About Us

 

About

Theory. Practice. Tradition. Innovation. That’s the foundation of our approach to book building. Cuneiform is committed to publishing enduring (and occasionally ephemeral) works that negotiate critical and creative thinking, merging modern technology with historically-informed typographic practices to foreground the state of the book in our contemporary cultural climate.

The Board of Directors consists of: Steve Clay; Johanna Drucker; Buzz Spector; and Steve Woodall.

 


 

History

Plainfield, VT 1998: I interviewed professor Will Hamlin about living and learning at Black Mountain College and he told me about the print shop where he had studied typesetting from Joseph Albers. He recalled, “Albers hated periods after abbreviations because they called attention to themselves and were always too black.” He retrieved a pamphlet he had printed by hand for a student production of Chekhov’s The Cherry Orchard shortly after the College moved to the Lake Eden Campus in the late ’30s.

A few weeks later I bought a George Prouty & Sons platen press (manufactured in Boston in 1889). With a light snow falling, some friends and I strapped the press down to a flatbed truck owned by our sculpture professor Jon Battdorf (also a former resident of BMC) and made our way home through the Green Mountains. Our early experiments in printing were full of wonder and blunders—broken chases, inky fingers and dropped cases. We printed the literary review for Goddard College, instructions for using a compost toilet, Gertrude Stein stationery, and a few short poems. I remember building up the letters of William Carlos Williams’ “A poem is a small (or large) machine made of words” early on.

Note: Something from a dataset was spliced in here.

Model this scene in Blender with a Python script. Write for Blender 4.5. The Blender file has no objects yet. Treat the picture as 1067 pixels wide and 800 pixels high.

But that was all pre-Cuneiform. The first book to bear the name of the Press was Patrick Durgin’s Color Music, handset in Palatino with silkscreen illustrations.  

More than a quarter-century later, Cuneiform Press has returned to the heart of the Green Mountains where we continue to make the best books we can. 

Kyle Schlesinger
Proprietor, Cuneiform Press

 


 

Submissions: Cuneiform Press does not read unsolicited manuscripts.